Tax Swap Not Needed to Fund Illinois Schools

Published December 19, 1996

I doubt that I am the only taxpayer who trembles whenever Democrat Mike Madigan, the new Speaker of the Illinois House, and Republican Governor Jim Edgar say they’ll work together on school finance reform. It looks like a “bipartisan” plan to raise taxes will be at the top of the legislative agenda in 1997.

The problem with school finance in Illinois is not that we spend too little on our schools. Our per-pupil spending and teacher salaries rank very well against other states, and spending has doubled (in real, inflation-adjusted dollars) since 1970. In fact, many communities around the state are spending too much for what they get in return: Repeated studies show no relationship between high spending and student achievement.

Isn’t it time we started talking about affordable education and getting value for the dollars we spend on education? Why do we congratulate ourselves (and our schools) when education spending outpaces inflation year after year? We criticized such out-of-control spending when it occurred in health care and other equally important fields.

Yes, Illinois relies more on local property taxes to fund its schools than does the average state. But maybe this makes us better than most other states. Giving up this arrangement by “swapping” a higher state income tax for property tax relief would have many disadvantages. For example:

  • A tax swap would undermine local control and accountability. Studies conducted in other states show that when local control is weakened, student achievement suffers. This is only common sense: Citizens have less reason to closely monitor local school spending if the school is spending “someone else’s money.”

  • Reducing reliance on local taxes penalizes those communities that agreed to tolerate economic development or “nuisances” (such as nuclear power plants) that no one else wanted. It rewards “NIMBY” (not in my back yard) attitudes that can cripple economic growth and job creation.

  • And what about the windfall that businesses get when property taxes are cut and income taxes are raised? Businesses in Illinois pay 42 percent of total property tax collections; they pay just 14 percent of total income tax collections. Shifting school funding off the property tax and onto the income tax would give businesses a nearly $1 billion annual tax break, at the expense of homeowners. This is a shell game that actually hurts homeowners.

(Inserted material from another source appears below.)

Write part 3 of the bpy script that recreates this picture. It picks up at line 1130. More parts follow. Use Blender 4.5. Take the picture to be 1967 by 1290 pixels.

Suburban homeowners also know that increasing reliance on state taxes makes the system less fair to them, because the suburbs get back only pennies out of every dollar they send to Springfield. Most of the tax dollars collected in the suburbs are redistributed to people living downstate or in Chicago, where property taxes are lower than in the suburbs. How can that be fair?

Finally, it is simply not true that the income tax is the fairest source of revenue for the state. Income taxes place a heavy burden on young people with few assets or savings. Isn’t it bad enough that we have threatened the future of “Generation Xers” by loading them with our debts? Must we also confiscate a growing portion of their earnings?

There is an alternative to the “tax swap” advocated by Mike Madigan and Governor Edgar. It is to make public schools spend tax dollars more wisely: by allowing parents to choose the schools, public or private, that their children attend, and by requiring that public funds “follow the student” to the schools their parents choose. Milwaukee, Cleveland, and Vermont already have such programs in place. Pennsylvania is likely to adopt a statewide school choice program in 1997.

If competition accomplished nothing more than keeping school cost increases within the rate of inflation, Illinois taxpayers would save hundreds of millions of dollars each year.

Would Mr. Madigan and the Governor consider supporting a statewide school choice program instead of higher income taxes?


Joseph L. Bast is president of The Heartland Institute, a 12-year-old nonprofit and nonpartisan research center located in Palatine, Illinois. In May 1996 he coauthored with Dr. Herbert Walberg and Dr. Robert Genetski a 185-page report on Illinois school finance reform.